Polymer thwarts assembly woes

Aluminum spacers used to mount interconnect devices posed assembly challenges for telecom equipment makers.

PEI spacers used in telecom devices provide heat resistance and electrical shielding to connected components. In contrast, the previous aluminum spacers were electrically conductive and transmitted heat to adjacent components.

Device performance hinged on accurate assembly alignment but even with locating holes, aluminum spacers could be misaligned when riveted into assemblies.

To simplify construction, designers at Minnesota Rubber/QMR Plastics, Minneapolis, devised a self-aligning spacer molded from a high-performance polyetherimide (PEI). Telecom assemblers can now quickly pressfit assemblies together and thus eliminate alignment issues and costly scrapped components.

The PEI spacers reportedly perform better, are more durable, cost less, and are 50% lighter than their aluminum counterparts.
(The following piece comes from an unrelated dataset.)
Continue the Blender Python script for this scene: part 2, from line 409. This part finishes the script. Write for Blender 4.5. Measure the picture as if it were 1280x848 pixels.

They are designed with 1/8-in. through holes on each end to accommodate wires that connect to other components.

PEI is an amphorous thermoplastic with excellent hydrolytic and UV stability as well as radiation resistance. With high strength and modulus, PEI has high heat resistance and can be used continuously at 375°F. Besides its use in telecom components, PEI is a candidate for applications seeing repeated steam, hot air, and cold chemical sterilization. The polymer can be unreinforced or reinforced with glass fiber and other materials including carbon and minerals.